Etcetera was founded to remedy this, providing an outlet for specific, underrepresented stories and striving to redress the perception of a community which feels itself outside the very uneasy tent of the current dispensation. With Chris and myself, the board is comprised of playwright Marie Jones, Billy Hutchinson, William Mitchell, and writer Bobby Niblock. The latter three are ex-UVF members but – as I have said in the press coverage of the group – it is about time Niblock became known for what he has created since his release from prison and not for what he did in the 1970s. He has gone on that inward journey of self-examination that all serious writers must. The stigma of the Loyalist prisoner background is particularly hard to shake for those who brought the group into being. In the Linen Hall, Danny Morrison praised the advent of Etcetera and pointed out that cultural activity became in the early 1990s a way of displacing the physical force tradition within Republicanism, and thus a way of winding the violence down.
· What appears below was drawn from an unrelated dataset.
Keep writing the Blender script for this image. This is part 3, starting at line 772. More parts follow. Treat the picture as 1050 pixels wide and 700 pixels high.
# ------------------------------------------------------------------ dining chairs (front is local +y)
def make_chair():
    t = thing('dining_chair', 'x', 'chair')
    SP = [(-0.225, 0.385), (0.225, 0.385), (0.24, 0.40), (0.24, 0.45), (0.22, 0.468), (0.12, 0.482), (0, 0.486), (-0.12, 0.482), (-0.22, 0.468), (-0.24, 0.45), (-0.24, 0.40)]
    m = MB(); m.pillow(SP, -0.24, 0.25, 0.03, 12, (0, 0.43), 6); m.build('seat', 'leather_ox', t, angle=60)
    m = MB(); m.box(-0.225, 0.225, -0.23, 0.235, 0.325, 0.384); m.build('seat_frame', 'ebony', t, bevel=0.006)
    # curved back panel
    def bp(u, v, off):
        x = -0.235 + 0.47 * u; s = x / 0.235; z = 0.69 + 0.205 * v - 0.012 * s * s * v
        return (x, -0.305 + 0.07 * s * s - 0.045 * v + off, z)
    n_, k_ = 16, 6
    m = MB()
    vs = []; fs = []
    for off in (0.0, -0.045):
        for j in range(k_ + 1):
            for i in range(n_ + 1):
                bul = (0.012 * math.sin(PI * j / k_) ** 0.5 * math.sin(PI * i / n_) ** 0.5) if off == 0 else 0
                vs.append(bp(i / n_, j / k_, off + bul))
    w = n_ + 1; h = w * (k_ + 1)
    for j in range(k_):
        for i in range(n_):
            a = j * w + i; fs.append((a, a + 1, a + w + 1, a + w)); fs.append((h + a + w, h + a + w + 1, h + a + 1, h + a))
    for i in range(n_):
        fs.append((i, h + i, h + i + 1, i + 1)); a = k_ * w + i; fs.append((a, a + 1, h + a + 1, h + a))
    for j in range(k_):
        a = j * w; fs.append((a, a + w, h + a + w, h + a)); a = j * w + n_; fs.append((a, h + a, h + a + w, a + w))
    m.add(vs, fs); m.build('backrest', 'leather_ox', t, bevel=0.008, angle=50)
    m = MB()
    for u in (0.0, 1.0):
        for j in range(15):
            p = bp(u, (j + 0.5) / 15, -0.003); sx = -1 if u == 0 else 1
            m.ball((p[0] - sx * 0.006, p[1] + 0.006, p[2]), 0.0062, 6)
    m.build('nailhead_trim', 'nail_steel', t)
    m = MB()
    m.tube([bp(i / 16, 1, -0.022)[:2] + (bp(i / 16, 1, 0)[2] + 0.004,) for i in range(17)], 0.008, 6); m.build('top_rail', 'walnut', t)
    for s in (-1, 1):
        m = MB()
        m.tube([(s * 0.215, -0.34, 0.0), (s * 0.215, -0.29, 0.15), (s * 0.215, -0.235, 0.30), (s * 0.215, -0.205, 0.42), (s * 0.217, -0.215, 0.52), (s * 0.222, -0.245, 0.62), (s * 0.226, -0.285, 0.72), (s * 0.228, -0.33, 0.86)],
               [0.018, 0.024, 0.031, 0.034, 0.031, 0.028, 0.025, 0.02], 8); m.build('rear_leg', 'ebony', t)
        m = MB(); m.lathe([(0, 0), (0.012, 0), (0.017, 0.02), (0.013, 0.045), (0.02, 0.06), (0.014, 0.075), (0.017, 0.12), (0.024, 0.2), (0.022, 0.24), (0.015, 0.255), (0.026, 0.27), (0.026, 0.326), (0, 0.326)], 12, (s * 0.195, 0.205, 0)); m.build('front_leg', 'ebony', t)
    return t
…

The work of Etcetera will not be easy. There are many on both sides in Northern Ireland who want us to remain rooted in a violent past; who continue to do very well and derive some kind of affirmation from the deadlock. Akin to Oscar Matzerath – the stunted protagonist of Günter Grass’s novel The Tin Drum – they are the embodiment of a mentality incapable of any kind of growth. The key thing is that Niblock can really write. The dialogue crackled during extracts from his play Tartan, which were performed by a set of gifted young and established actors at last month’s launch event. This is the group’s first play and one we are raising money to stage in the near future.

Loyalists have not reached any level of confidence to tell their stories. When they do, this will come, as in the rest of Ireland, with the ability to challenge their own mythologies. But it has to emerge from a secure starting point and the development of a willingness to move forward from the current inarticulacy.